The images of a mob of Trump supporters invading the U.S. Capitol Wednesday afternoon played out on live television and in Twitter feeds, but the moment had been building for years.
"Trump's most loyal base, which includes those affiliated with the QAnon conspiracy theory and white supremacists, have long been successful at translating online chatter to real-life action," said Daniel J. Jones, president of the Advance Democracy, a non-partisan nonprofit conducting public-interest research and investigations.
The group released a report on Wednesday that found over half of all QAnon-related Twitter accounts wrote about Jan. 6 leading up to the siege. And that ahead of storming the building, supporters called for violence on Twitter, Parler, TikTok and TheDonald, an online forum frequented by the far right.
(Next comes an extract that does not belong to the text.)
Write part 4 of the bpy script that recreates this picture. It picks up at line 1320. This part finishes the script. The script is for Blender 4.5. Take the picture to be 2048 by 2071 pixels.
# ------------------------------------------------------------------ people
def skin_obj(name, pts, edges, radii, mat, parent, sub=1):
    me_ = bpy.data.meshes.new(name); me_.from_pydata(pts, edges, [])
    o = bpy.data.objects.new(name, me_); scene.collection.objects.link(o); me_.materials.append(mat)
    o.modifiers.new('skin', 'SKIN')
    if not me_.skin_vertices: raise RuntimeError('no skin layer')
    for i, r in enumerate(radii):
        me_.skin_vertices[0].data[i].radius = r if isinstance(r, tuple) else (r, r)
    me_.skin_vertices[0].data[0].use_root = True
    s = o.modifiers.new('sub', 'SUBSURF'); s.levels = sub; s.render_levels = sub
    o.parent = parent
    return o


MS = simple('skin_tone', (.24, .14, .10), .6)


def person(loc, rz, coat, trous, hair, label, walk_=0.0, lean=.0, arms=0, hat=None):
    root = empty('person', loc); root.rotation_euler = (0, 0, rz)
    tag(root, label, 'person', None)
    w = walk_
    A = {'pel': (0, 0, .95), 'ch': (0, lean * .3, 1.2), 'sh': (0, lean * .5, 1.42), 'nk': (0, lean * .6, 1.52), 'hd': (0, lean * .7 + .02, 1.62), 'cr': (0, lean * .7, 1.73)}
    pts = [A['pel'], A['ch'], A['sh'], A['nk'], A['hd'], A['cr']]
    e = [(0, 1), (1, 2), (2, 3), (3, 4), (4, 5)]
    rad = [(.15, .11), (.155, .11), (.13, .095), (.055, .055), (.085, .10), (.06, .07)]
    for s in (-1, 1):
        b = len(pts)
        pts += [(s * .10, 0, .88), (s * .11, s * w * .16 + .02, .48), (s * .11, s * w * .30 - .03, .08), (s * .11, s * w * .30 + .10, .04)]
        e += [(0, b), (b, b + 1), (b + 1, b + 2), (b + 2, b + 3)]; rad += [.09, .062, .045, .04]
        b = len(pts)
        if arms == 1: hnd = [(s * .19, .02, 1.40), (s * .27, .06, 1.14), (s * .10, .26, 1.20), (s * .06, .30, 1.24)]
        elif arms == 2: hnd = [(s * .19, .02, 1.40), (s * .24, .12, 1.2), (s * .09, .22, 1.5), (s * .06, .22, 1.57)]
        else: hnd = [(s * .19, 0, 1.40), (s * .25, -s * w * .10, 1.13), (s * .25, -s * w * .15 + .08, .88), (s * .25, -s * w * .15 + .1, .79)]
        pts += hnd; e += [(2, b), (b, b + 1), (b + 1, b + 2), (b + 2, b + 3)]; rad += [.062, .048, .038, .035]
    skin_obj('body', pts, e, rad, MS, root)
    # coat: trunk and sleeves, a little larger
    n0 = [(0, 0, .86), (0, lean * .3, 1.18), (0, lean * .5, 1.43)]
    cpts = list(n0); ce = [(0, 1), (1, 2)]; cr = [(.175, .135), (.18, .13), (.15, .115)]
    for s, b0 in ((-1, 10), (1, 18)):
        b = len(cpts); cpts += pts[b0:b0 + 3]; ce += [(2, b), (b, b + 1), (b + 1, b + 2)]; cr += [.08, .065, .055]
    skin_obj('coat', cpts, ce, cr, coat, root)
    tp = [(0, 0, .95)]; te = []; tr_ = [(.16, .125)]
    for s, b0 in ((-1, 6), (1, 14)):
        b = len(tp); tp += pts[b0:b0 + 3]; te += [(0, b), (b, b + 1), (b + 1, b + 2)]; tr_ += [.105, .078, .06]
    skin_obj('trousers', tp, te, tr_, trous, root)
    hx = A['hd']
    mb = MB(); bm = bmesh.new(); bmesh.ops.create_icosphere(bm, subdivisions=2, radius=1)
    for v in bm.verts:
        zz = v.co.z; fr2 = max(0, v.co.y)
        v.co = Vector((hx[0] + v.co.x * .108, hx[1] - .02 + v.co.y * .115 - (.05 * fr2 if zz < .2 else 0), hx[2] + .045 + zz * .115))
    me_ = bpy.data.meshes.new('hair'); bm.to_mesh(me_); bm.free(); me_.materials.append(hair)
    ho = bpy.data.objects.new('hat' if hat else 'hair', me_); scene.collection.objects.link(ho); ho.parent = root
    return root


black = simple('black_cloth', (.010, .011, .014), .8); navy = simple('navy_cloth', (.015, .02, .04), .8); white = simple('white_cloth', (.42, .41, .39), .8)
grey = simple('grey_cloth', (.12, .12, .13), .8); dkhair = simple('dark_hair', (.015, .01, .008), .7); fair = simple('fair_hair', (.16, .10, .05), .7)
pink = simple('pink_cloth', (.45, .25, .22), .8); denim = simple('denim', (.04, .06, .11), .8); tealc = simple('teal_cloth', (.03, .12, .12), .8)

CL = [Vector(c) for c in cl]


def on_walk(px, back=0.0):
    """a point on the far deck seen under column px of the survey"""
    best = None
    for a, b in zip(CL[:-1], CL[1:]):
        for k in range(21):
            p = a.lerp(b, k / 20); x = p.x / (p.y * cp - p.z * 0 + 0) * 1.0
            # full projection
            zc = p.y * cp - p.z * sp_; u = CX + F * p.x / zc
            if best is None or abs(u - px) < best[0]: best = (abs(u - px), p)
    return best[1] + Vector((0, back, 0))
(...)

"I think we will continue to see this on Parler and Gab and user-generated forms like theDonald.win," Jones said. "I suspect we will also see more coded language for violence to avoid the censors."
In reaction, Twitter, Facebook, Instagram, Snap and Twitch have all banned Trump in some form. But, as mainstream social media companies have cracked down on Trump's false rhetoric, a slew of others have popped up that accommodate the speech, places like Parler, a libertarian-leaning social site created in 2018, run by John Matze and backed by conservative donor Rebekah Mercer.
Several recent Parler posts leading up to the storming of the capitol referenced war, some stating, "the war begins today." On the internet forum TheDonald.win, more than 80% of the top posts on January 6 featured "unmoderated calls for violence in the top five responses," according to the report.
Even on TikTok, the video-sharing platform that too has become a home for political discourse, four widely-shared posts called for violence or rebellion during the protests.
There's been a shift away from mainstream sites like Twitter and Facebook to alt-right platforms as stronger moderation policies have been implemented, said Zachary Steinert-Threlkeld, an assistant professor of public policy at UCLA who studies how social networks affect an individual's decision to protest.
Over the last two years especially, supporters have turned to far-right online platforms for "tactical coordination," he said.
"We have real-time communication about how to protest," he said. "In what I've researched on the Arab Spring, this is quite common behavior. This occurred in Iran, in 2009, for example."
Steinert-Threlkeld said many supporters are also probably having private conversations in closed and private groups on Facebook, for instance, or through encrypted messaging platforms.
Ángel Díaz, who focuses on liberty and national security at the Brennan Center for Justice, said it can be hard now to draw the line between conversations about violence online and actual violence. "We're not in that territory anymore," he said.
The move by some social media companies to block Trump came too late.
"For months the president has been using social media to incite real-world harms," Díaz said. "He encouraged violence towards Black Lives Matter protesters over the summer. He encourages supporters to defy lockdown orders. He encourages supporters to harass election officials."
"I think a lot of how the platforms will react going forward is going to continue to be shaped by a combination of what the public outcry is and what the political pressure is," he said.